Directions for this task
The listing below begins with the first line you should copy; stop after the line containing "COL = sc.collection", and drop every picture.

┄┄┄┄┄┄┄┄┄┄┄┄┄┄┄┄┄┄┄┄

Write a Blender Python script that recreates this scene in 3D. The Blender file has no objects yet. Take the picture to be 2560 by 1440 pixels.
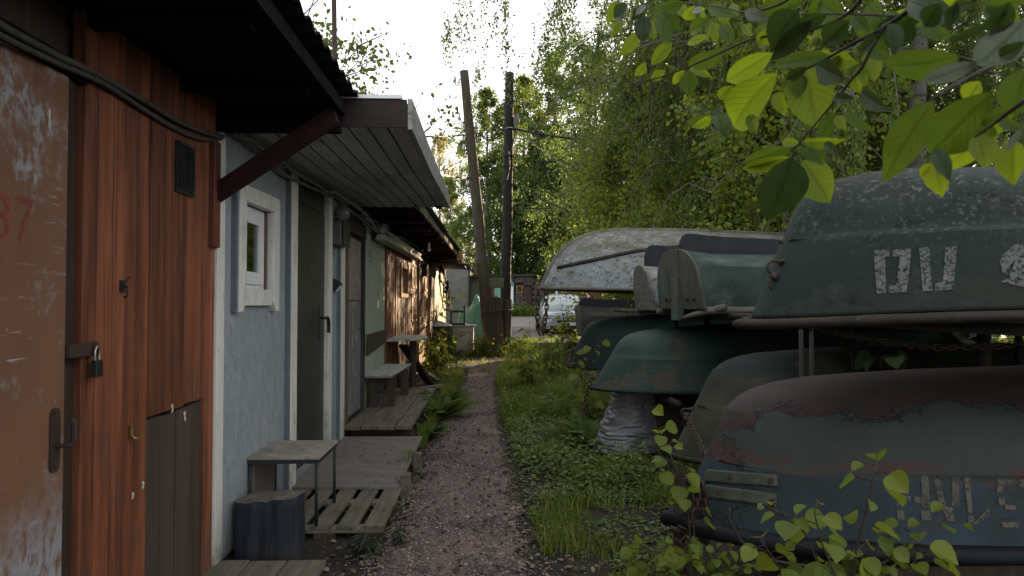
import bpy, math, random
import numpy as np
from mathutils import Vector, Matrix, noise as mnoise

R = math.radians; PI = math.pi
random.seed(7); rng = np.random.default_rng(7)
sc = bpy.context.scene
COL = sc.collection

# ------------------------------------------------------------------ camera, world, sun, exposure
CAM = Vector((0.0, 0.0, 1.37))
cam_d = bpy.data.cameras.new("camera"); cam = bpy.data.objects.new("camera", cam_d); COL.objects.link(cam)
cam_d.sensor_width = 36.0; cam_d.lens = 24.0; cam_d.clip_start = 0.02; cam_d.clip_end = 2000
cam.location = CAM; cam.rotation_euler = (R(90 + 1.342), 0, R(-1.845))
cam_d.dof.use_dof = True; cam_d.dof.focus_distance = 5.5; cam_d.dof.aperture_fstop = 8.0
sc.camera = cam
SUN_AZ, SUN_EL = 34.0, 11.0            # degrees to the right of +Y, above the horizon
w = bpy.data.worlds.new("World"); sc.world = w; w.use_nodes = True
nt = w.node_tree; bg = nt.nodes["Background"]
sky = nt.nodes.new("ShaderNodeTexSky"); sky.sky_type = 'NISHITA'; sky.sun_disc = False
sky.sun_elevation = R(SUN_EL); sky.sun_rotation = R(SUN_AZ)
sky.air_density = 1.0; sky.dust_density = 3.0; sky.ozone_density = 1.0; sky.altitude = 50
gm = nt.nodes.new("ShaderNodeGamma"); gm.inputs[1].default_value = .17        # thin even haze: the glow round the sun is spread over the sky
hs = nt.nodes.new("ShaderNodeHueSaturation"); hs.inputs['Saturation'].default_value = .40
nt.links.new(sky.outputs[0], gm.inputs[0]); nt.links.new(gm.outputs[0], hs.inputs['Color'])
nt.links.new(hs.outputs[0], bg.inputs[0]); bg.inputs[1].default_value = 0.15
sl = bpy.data.lights.new("sun", 'SUN'); sun = bpy.data.objects.new("sun", sl); COL.objects.link(sun)
sl.energy = 2.0; sl.angle = R(0.6); sl.color = (1.0, 0.74, 0.46)
sdir = Vector((math.sin(R(SUN_AZ)) * math.cos(R(SUN_EL)), math.cos(R(SUN_AZ)) * math.cos(R(SUN_EL)), math.sin(R(SUN_EL))))
sun.rotation_euler = sdir.to_track_quat('Z', 'Y').to_euler()
vs = sc.view_settings; vs.view_transform = 'Standard'; vs.look = 'None'; vs.gamma = 1.0; vs.use_curve_mapping = False
vs.exposure = 3.2
sc.cycles.use_denoising = True; sc.cycles.max_bounces = 7; sc.cycles.transparent_max_bounces = 10
sc.cycles.diffuse_bounces = 4; sc.cycles.glossy_bounces = 3; sc.cycles.transmission_bounces = 5
sc.cycles.sample_clamp_indirect = 8

# ------------------------------------------------------------------ measuring: photograph pixel + a known distance -> point of the place
F = 1706.67
_cr = cam.rotation_euler.to_matrix()
def ray(px, py): return _cr @ Vector(((px - 1280) / F, -(py - 720) / F, -1.0))
def P(px, py, Y):
    d = ray(px, py); return CAM + d * ((Y - CAM.y) / d.y)
def PX(px, py, X):
    d = ray(px, py); return CAM + d * ((X - CAM.x) / d.x)
def PZ(px, py, Z):
    d = ray(px, py); return CAM + d * ((Z - CAM.z) / d.z)
def project(a):
    a = np.asarray(a) - np.array(CAM); m = np.array(_cr); c = a @ m
    return np.stack([1280 - F * c[:, 0] / c[:, 2], 720 + F * c[:, 1] / c[:, 2]], 1)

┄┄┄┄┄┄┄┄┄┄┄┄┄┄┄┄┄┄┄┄

Answer to this task
Write a Blender Python script that recreates this scene in 3D. The Blender file has no objects yet. Take the picture to be 2560 by 1440 pixels.
import bpy, math, random
import numpy as np
from mathutils import Vector, Matrix, noise as mnoise

R = math.radians; PI = math.pi
random.seed(7); rng = np.random.default_rng(7)
sc = bpy.context.scene
COL = sc.collection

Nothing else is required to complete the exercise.